Research reveals deep East-South connection
Professor Rajend Mesthrie has been awarded a BRICS-related NIHSS grant for joint India-South Africa research on language and culture. Mesthrie is Professor of Linguistics in the School of African and Gender Studies, Anthropology & Linguistics, at the University of Cape Town. He holds one of the four DST SARCHi Research Chairs in the Faculty of Humanities.
Many Indians living in South Africa are descendants of families who arrived during the late nineteenth and early twentieth centuries to work as indentured labourers in the sugarcane industry. While previous linguistic research (including Mesthrie’s own on Bhojpuri-Hindi) has focused intensively on language adaptation and change in the sugar plantations of KwaZulu-Natal, Mauritius, Fiji and the Caribbean, less attention has been paid to the linguistic practices of parallel groups of Indians arriving as “free” traders. The current project aims to fill this knowledge gap. Mesthrie will be working alongside Professor Sonal Kulkarni-Joshi from the Department of Linguistics at Deccan College Postgraduate and Research Institute in Pune (India) as well as with two post-doctoral fellows from Gujarat State University, Ahmedabad (India). The project aims to document two Indian languages that have been in South Africa for over 125 years - Kokni (or Konkani) and Gujarati. According to Mesthrie, Kokni is not well known outside Cape Town, but has an important presence in some parts of the city. “Gujarati is better known as the language of Mahatma Gandhi's political and journalistic writings that began in South Africa, including the anti-colonial classic Hind Swaraj ('Indian self-rule'). Trans-national community linkages form an important facet in the study of the South African versions of these two languages,” says Mesthrie. “The project focuses largely on oral histories of migration and settlement; coupled with professional linguistic analysis of changes in the South African versions of these languages. In addition, it will also build a corpus of written materials of a literary and political nature and of family letters in the languages concerned.”
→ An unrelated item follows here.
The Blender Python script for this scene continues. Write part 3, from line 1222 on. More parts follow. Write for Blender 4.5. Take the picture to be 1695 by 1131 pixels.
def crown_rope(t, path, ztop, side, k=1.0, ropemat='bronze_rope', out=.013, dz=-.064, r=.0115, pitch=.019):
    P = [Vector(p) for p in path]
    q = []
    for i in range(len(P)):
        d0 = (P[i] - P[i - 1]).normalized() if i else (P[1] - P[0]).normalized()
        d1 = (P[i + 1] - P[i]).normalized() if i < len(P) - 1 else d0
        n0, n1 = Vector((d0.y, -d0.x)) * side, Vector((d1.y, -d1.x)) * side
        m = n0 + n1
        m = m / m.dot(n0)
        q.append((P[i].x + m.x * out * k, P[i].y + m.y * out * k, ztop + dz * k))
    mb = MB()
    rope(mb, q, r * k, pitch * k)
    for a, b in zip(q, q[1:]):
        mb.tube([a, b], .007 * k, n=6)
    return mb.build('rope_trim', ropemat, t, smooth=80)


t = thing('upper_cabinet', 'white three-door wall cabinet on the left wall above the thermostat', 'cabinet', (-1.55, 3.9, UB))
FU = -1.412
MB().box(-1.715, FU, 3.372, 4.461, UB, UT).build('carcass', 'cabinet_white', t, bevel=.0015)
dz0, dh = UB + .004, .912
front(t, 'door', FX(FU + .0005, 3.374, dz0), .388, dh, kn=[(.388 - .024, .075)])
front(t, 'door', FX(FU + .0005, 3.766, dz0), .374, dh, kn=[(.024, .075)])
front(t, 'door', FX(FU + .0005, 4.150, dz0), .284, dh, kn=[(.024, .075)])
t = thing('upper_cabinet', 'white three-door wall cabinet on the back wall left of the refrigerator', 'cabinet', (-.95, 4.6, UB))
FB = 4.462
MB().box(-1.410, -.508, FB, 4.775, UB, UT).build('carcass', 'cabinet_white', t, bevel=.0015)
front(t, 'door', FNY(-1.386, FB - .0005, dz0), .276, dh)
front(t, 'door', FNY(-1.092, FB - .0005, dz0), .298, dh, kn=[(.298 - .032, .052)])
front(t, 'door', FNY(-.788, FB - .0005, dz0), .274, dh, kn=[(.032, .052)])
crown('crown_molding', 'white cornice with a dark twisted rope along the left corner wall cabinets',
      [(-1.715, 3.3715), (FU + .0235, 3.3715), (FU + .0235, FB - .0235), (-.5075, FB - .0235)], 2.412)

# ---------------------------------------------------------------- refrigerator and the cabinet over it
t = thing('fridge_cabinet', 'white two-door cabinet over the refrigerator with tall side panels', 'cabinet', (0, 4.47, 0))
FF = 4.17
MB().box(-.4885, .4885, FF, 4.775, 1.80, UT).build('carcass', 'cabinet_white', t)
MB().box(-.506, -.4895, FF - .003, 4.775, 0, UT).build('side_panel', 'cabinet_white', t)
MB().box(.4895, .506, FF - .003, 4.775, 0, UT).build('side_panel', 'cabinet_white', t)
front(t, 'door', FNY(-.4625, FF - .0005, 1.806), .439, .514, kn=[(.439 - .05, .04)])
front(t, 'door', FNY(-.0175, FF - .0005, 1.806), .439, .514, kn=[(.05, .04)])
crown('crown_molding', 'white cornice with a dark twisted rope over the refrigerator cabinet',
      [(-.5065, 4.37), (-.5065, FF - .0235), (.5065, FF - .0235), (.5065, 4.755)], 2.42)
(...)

Mesthrie says that the grant will enable a more meaningful understanding of South–South migrations under British colonialism and their linguistic consequences. The research funding is administered by the National Institute for the Humanities and Social Sciences, South Africa (NIHSS) and the Indian Council for Social Science Research (ICSSR). The purpose of the grant is to facilitate an exchange of ideas between researchers and academics based at BRICS universities and research institutes leading to policy recommendations in their emerging economies. It is valued at R690 000 plus, an equivalent in Rupees (in India) for a period of two years.
Mesthrie is an international specialist in the field of general linguistics, historical linguistics, and sociolinguistics. He currently teaches undergraduate and postgraduate courses in acoustics and accent variation in a multilingual society and has recently provided supervision in the field of language contact and variation for languages like Chasu (of Tanzania), Luhya (of Kenya), Chichewa (of Malawi), Town Bemba (of Zambia) and other African languages. His earlier work covered a range of languages including Bhojpuri-Hindi, English dialects, Fanakalo pidgin, second language varieties of Zulu, Tamil in KwaZulu-Natal and English-Afrikaans code switching in the 19th century Cape. His more recent work on South African youth languages like Tsotsitaal and on a degree of deracialisation among the middle classes has gained international recognition,
In 2016, he was invited to give the annual Martin Luther King Memorial lecture at the University of Michigan (Ann Arbor). His speech focused on the potential of sociolinguistics to unlock social change "on the ground”. Mesthrie is one the country’s A-rated researchers, the highest rating from the National Research Foundation (NRF) awarded for the high quality and impact of an individual’s recent research outputs. He is also the President of the International Congress of Linguists, to be held in Cape Town in 2018.